All of the data that follows should be retyped exactly, please, except the pictures.

--*--

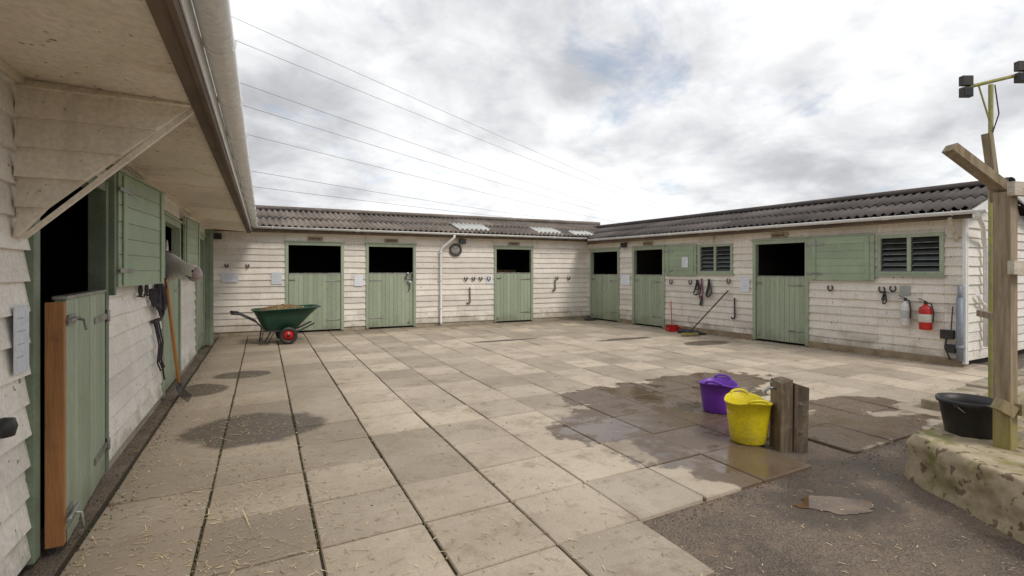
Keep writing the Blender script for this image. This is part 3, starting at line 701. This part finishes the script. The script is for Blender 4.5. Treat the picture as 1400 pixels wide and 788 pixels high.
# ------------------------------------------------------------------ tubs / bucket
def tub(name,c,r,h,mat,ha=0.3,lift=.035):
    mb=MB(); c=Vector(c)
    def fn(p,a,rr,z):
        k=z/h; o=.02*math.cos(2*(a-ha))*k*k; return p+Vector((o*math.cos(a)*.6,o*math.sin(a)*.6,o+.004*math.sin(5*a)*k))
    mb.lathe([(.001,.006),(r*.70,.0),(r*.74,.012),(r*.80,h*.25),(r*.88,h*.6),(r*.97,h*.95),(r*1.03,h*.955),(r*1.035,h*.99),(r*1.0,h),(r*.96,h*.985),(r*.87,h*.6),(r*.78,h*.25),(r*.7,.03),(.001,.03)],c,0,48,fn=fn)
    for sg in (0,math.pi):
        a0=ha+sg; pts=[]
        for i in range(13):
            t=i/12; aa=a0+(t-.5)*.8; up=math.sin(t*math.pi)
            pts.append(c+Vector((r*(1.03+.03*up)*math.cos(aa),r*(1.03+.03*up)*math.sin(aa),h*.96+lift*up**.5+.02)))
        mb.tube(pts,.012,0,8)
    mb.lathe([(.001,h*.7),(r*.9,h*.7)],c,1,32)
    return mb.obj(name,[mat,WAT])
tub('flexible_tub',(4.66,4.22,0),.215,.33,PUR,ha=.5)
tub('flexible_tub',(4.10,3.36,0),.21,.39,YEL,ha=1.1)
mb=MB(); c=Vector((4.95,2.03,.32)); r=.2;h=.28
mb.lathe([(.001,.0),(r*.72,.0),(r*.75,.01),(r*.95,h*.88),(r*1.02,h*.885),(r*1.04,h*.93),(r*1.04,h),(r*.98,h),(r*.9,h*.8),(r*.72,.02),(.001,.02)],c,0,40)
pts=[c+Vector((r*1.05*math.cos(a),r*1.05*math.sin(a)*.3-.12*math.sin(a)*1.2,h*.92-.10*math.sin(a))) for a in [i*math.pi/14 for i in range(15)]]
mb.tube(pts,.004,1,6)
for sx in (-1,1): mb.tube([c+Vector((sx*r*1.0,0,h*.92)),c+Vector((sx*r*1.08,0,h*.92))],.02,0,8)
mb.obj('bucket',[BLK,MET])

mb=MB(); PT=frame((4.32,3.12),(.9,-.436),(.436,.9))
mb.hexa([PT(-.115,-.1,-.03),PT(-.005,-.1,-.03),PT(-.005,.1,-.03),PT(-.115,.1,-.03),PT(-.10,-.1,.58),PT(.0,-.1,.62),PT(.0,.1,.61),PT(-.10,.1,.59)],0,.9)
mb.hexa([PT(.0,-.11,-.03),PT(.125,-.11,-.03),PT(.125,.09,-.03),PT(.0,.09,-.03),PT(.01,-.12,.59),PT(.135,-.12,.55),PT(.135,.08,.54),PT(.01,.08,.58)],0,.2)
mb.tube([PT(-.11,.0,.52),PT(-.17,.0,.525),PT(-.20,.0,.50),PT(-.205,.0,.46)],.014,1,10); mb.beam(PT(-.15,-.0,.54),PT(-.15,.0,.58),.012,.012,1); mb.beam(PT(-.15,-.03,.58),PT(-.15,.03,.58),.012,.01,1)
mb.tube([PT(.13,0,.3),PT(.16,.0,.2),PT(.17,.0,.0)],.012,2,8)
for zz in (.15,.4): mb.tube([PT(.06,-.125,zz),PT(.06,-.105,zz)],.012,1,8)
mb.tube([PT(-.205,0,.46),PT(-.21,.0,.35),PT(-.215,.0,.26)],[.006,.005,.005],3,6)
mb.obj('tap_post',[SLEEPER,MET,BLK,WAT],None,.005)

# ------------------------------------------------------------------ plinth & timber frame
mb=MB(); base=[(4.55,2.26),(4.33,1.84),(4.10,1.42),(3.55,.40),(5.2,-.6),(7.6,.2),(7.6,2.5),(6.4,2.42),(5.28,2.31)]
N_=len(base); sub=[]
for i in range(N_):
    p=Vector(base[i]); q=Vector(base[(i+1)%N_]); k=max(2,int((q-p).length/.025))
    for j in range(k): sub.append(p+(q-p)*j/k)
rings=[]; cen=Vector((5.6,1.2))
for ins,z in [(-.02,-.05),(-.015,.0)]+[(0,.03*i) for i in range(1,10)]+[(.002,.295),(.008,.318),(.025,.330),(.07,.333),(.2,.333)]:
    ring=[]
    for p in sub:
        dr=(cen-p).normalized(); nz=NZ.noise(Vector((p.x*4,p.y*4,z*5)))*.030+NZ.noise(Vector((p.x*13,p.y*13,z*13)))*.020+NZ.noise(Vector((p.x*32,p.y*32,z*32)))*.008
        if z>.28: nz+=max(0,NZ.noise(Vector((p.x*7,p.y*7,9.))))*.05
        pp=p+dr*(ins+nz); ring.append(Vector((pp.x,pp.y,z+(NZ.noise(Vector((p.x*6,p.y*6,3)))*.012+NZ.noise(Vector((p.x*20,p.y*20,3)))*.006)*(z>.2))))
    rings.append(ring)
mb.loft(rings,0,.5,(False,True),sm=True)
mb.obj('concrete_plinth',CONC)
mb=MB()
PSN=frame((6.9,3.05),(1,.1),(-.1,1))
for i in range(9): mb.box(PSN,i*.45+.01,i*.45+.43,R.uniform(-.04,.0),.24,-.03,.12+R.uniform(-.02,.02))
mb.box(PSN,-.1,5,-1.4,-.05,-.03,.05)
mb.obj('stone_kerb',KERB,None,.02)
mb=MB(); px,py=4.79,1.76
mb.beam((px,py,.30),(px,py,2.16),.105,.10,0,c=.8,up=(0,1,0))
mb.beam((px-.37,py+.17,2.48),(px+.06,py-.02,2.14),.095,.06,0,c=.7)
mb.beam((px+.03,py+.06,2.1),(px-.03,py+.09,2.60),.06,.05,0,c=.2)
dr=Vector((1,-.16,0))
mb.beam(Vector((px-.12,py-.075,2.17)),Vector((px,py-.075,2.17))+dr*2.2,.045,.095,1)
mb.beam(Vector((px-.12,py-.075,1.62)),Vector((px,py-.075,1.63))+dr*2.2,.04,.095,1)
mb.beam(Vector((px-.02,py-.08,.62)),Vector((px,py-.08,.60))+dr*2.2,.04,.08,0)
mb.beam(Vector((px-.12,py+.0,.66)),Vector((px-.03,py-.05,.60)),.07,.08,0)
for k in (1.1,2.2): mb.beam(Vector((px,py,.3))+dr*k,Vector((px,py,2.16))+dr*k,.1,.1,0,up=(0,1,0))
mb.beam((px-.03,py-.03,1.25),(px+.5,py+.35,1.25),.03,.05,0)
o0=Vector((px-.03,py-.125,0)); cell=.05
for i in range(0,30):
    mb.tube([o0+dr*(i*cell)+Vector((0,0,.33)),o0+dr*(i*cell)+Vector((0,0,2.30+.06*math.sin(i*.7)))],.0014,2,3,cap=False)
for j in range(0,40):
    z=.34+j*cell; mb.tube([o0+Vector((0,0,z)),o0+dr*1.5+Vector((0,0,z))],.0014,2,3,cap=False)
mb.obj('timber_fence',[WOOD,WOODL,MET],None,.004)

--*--

• **Exercise result**
Keep writing the Blender script for this image. This is part 3, starting at line 701. This part finishes the script. The script is for Blender 4.5. Treat the picture as 1400 pixels wide and 788 pixels high.
# ------------------------------------------------------------------ tubs / bucket
def tub(name,c,r,h,mat,ha=0.3,lift=.035):
    mb=MB(); c=Vector(c)
    def fn(p,a,rr,z):
        k=z/h; o=.02*math.cos(2*(a-ha))*k*k; return p+Vector((o*math.cos(a)*.6,o*math.sin(a)*.6,o+.004*math.sin(5*a)*k))
    mb.lathe([(.001,.006),(r*.70,.0),(r*.74,.012),(r*.80,h*.25),(r*.88,h*.6),(r*.97,h*.95),(r*1.03,h*.955),(r*1.035,h*.99),(r*1.0,h),(r*.96,h*.985),(r*.87,h*.6),(r*.78,h*.25),(r*.7,.03),(.001,.03)],c,0,48,fn=fn)
    for sg in (0,math.pi):
        a0=ha+sg; pts=[]
        for i in range(13):
            t=i/12; aa=a0+(t-.5)*.8; up=math.sin(t*math.pi)
            pts.append(c+Vector((r*(1.03+.03*up)*math.cos(aa),r*(1.03+.03*up)*math.sin(aa),h*.96+lift*up**.5+.02)))
        mb.tube(pts,.012,0,8)
    mb.lathe([(.001,h*.7),(r*.9,h*.7)],c,1,32)
    return mb.obj(name,[mat,WAT])
tub('flexible_tub',(4.66,4.22,0),.215,.33,PUR,ha=.5)
tub('flexible_tub',(4.10,3.36,0),.21,.39,YEL,ha=1.1)
mb=MB(); c=Vector((4.95,2.03,.32)); r=.2;h=.28
mb.lathe([(.001,.0),(r*.72,.0),(r*.75,.01),(r*.95,h*.88),(r*1.02,h*.885),(r*1.04,h*.93),(r*1.04,h),(r*.98,h),(r*.9,h*.8),(r*.72,.02),(.001,.02)],c,0,40)
pts=[c+Vector((r*1.05*math.cos(a),r*1.05*math.sin(a)*.3-.12*math.sin(a)*1.2,h*.92-.10*math.sin(a))) for a in [i*math.pi/14 for i in range(15)]]
mb.tube(pts,.004,1,6)
for sx in (-1,1): mb.tube([c+Vector((sx*r*1.0,0,h*.92)),c+Vector((sx*r*1.08,0,h*.92))],.02,0,8)
mb.obj('bucket',[BLK,MET])

mb=MB(); PT=frame((4.32,3.12),(.9,-.436),(.436,.9))
mb.hexa([PT(-.115,-.1,-.03),PT(-.005,-.1,-.03),PT(-.005,.1,-.03),PT(-.115,.1,-.03),PT(-.10,-.1,.58),PT(.0,-.1,.62),PT(.0,.1,.61),PT(-.10,.1,.59)],0,.9)
mb.hexa([PT(.0,-.11,-.03),PT(.125,-.11,-.03),PT(.125,.09,-.03),PT(.0,.09,-.03),PT(.01,-.12,.59),PT(.135,-.12,.55),PT(.135,.08,.54),PT(.01,.08,.58)],0,.2)
mb.tube([PT(-.11,.0,.52),PT(-.17,.0,.525),PT(-.20,.0,.50),PT(-.205,.0,.46)],.014,1,10); mb.beam(PT(-.15,-.0,.54),PT(-.15,.0,.58),.012,.012,1); mb.beam(PT(-.15,-.03,.58),PT(-.15,.03,.58),.012,.01,1)
mb.tube([PT(.13,0,.3),PT(.16,.0,.2),PT(.17,.0,.0)],.012,2,8)
for zz in (.15,.4): mb.tube([PT(.06,-.125,zz),PT(.06,-.105,zz)],.012,1,8)
mb.tube([PT(-.205,0,.46),PT(-.21,.0,.35),PT(-.215,.0,.26)],[.006,.005,.005],3,6)
mb.obj('tap_post',[SLEEPER,MET,BLK,WAT],None,.005)

# ------------------------------------------------------------------ plinth & timber frame
mb=MB(); base=[(4.55,2.26),(4.33,1.84),(4.10,1.42),(3.55,.40),(5.2,-.6),(7.6,.2),(7.6,2.5),(6.4,2.42),(5.28,2.31)]
N_=len(base); sub=[]
for i in range(N_):
    p=Vector(base[i]); q=Vector(base[(i+1)%N_]); k=max(2,int((q-p).length/.025))
    for j in range(k): sub.append(p+(q-p)*j/k)
rings=[]; cen=Vector((5.6,1.2))
for ins,z in [(-.02,-.05),(-.015,.0)]+[(0,.03*i) for i in range(1,10)]+[(.002,.295),(.008,.318),(.025,.330),(.07,.333),(.2,.333)]:
    ring=[]
    for p in sub:
        dr=(cen-p).normalized(); nz=NZ.noise(Vector((p.x*4,p.y*4,z*5)))*.030+NZ.noise(Vector((p.x*13,p.y*13,z*13)))*.020+NZ.noise(Vector((p.x*32,p.y*32,z*32)))*.008
        if z>.28: nz+=max(0,NZ.noise(Vector((p.x*7,p.y*7,9.))))*.05
        pp=p+dr*(ins+nz); ring.append(Vector((pp.x,pp.y,z+(NZ.noise(Vector((p.x*6,p.y*6,3)))*.012+NZ.noise(Vector((p.x*20,p.y*20,3)))*.006)*(z>.2))))
    rings.append(ring)
mb.loft(rings,0,.5,(False,True),sm=True)
mb.obj('concrete_plinth',CONC)
mb=MB()
PSN=frame((6.9,3.05),(1,.1),(-.1,1))
for i in range(9): mb.box(PSN,i*.45+.01,i*.45+.43,R.uniform(-.04,.0),.24,-.03,.12+R.uniform(-.02,.02))
mb.box(PSN,-.1,5,-1.4,-.05,-.03,.05)
mb.obj('stone_kerb',KERB,None,.02)
mb=MB(); px,py=4.79,1.76
mb.beam((px,py,.30),(px,py,2.16),.105,.10,0,c=.8,up=(0,1,0))
mb.beam((px-.37,py+.17,2.48),(px+.06,py-.02,2.14),.095,.06,0,c=.7)
mb.beam((px+.03,py+.06,2.1),(px-.03,py+.09,2.60),.06,.05,0,c=.2)
dr=Vector((1,-.16,0))
mb.beam(Vector((px-.12,py-.075,2.17)),Vector((px,py-.075,2.17))+dr*2.2,.045,.095,1)
mb.beam(Vector((px-.12,py-.075,1.62)),Vector((px,py-.075,1.63))+dr*2.2,.04,.095,1)
mb.beam(Vector((px-.02,py-.08,.62)),Vector((px,py-.08,.60))+dr*2.2,.04,.08,0)
mb.beam(Vector((px-.12,py+.0,.66)),Vector((px-.03,py-.05,.60)),.07,.08,0)
for k in (1.1,2.2): mb.beam(Vector((px,py,.3))+dr*k,Vector((px,py,2.16))+dr*k,.1,.1,0,up=(0,1,0))
mb.beam((px-.03,py-.03,1.25),(px+.5,py+.35,1.25),.03,.05,0)
o0=Vector((px-.03,py-.125,0)); cell=.05
for i in range(0,30):
    mb.tube([o0+dr*(i*cell)+Vector((0,0,.33)),o0+dr*(i*cell)+Vector((0,0,2.30+.06*math.sin(i*.7)))],.0014,2,3,cap=False)
for j in range(0,40):
    z=.34+j*cell; mb.tube([o0+Vector((0,0,z)),o0+dr*1.5+Vector((0,0,z))],.0014,2,3,cap=False)
mb.obj('timber_fence',[WOOD,WOODL,MET],None,.004)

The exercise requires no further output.